The Smart-Idler® system helps with statutory compliance in underground coal mines and other conveyors at risk of combustion while greatly reducing hazards for personnel and equipment. In Australia, there is a statutory requirement to limit the surface temperature of any component in an underground coal mine to a maximum of 150 degrees Celsius. It is a fact that a conveyor roller bearing failure can reach temperatures beyond this.

Smart-Idler® technology alerts you to high roller temperatures and pre-empts failing rollers, making it a diligent solution to this no-longer-necessary risk. It also reduces the need for manual roller inspection, removing personnel from harm’s way.

Conveyor-roller-related downtime is in the top three causes of unscheduled conveyor production stoppages. The amount of money the Smart-Idler® system can save your operation is dependent on a few variables specific to your site and commodity. Every operation knows the cost to the bottom line associated with unplanned downtime, LTI’s and production delays. By eliminating these associated costs, the total cost of ownership (TCO) of the roller can be reduced significantly and personnel can be assigned to more critical tasks.

Ultimately, every roller will fail, it’s a matter of when and how. Smart-Idler® provides a previously non-existent safety net allowing you to get the most life out of your roller, before it fails and causes damage. This can save millions per annum for some operations. In one calculated Pilbara Iron Ore scenario, the technology payback occurred in the first 15 minutes of saved downtime.

Once an initial gateway has been installed (often as simple as mounting an electric enclosure and ensuring an adequate power supply), the rollers themselves are a drop-in replacement for conventional conveyor rollers. The laborious manual tagging or data entry process when recording a roller failure is replaced by an RFID scanner/android phone, which can assign frame location and idler number to the newly inserted smart roller. This allows physical location information to be matched to a smart roller that will send a condition alert back to base.

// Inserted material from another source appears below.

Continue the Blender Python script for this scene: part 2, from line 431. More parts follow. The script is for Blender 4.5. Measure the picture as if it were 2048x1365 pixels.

Every bulk handling conveyor operation has problem areas throughout the site. These are areas where roller failure is higher than the site average, or inspection is difficult/not safe. By targeting these areas first and installing batches of rollers in these locations, a faster realisation of the benefits of the Smart-Idler®™ technology and therefore a greater return on investment can be achieved.

After problem areas are addressed, more widespread coverage can be achieved by replacing conventional rollers with Smart-Idler®-enabled rollers as a part of the site’s regular maintenance roller change-out schedule. Over a period of time, it is possible to phase in comprehensive use of the technology across the entire site.

Other benefits include:

  • No longer needing to conduct bulk/batch roller change-outs in large sections of the conveyor as a maintenance practice. This process is wasteful by nature and results in high roller consumption and greater labour expenses during maintenance shut-downs.
  • Generate targeted reports outlining conveyor rollers that require replacement for upcoming set scheduled maintenance shut-downs. This allows time to collate exact details of rollers required for stock ordering and delivery. This reduces the need for excessive spares to be held onsite, reducing inventory costs.
  • Although not currently implemented as a reporting parameter, the Vayeron® team is learning that additional condition information may be determined from the sensor data such as;
  • Chute loading profile – to determine if transfer chutes are loading centrally
  • Belt tracking
  • Belt tensioning issues which cause ‘skipping’ events on the rollers
  • Weight

Vayeron® is a ‘Hardware-Enabled, Data-as-a-Service’ company. The Vayeron® system reports to a default cloud-based platform, however, we have built an enormous amount of flexibility into the technology. We can send data to the site PLC for SCADA integration, or into other third-party software platforms. Ultimately, the customer pays for the ‘data access’, rather than the platform we provide.

None that detect roller failure as holistically as Vayeron®’s Smart-Idler® technology.

Fragile fibre optic cable is an alternative technology which is still in a research and development stage, with testing still being conducted to demonstrate system reliability. It focuses on applying acoustic monitoring only. A major downside of using fibre optic cable routed along the conveyor length is that any damage to the cable will likely require replacement of the entire cable length. To ensure adequate monitoring coverage, the optic fibre requires a ‘spider-web’ like installation around the conveyor and the components which are to be monitored. It is a cumbersome solution to ‘drape’ over the conveyor.

Smart-Idler® is the only system in the world that monitors temperature, acoustics, vibration and roller shell-wear, to accurately predict roller failure in advance. It is also the only technology in the world which will hone in on the exact roller which is failing.

There is no substitute for monitoring the problem at the source and utilising the array of detection methods that Smart-Idler® employs.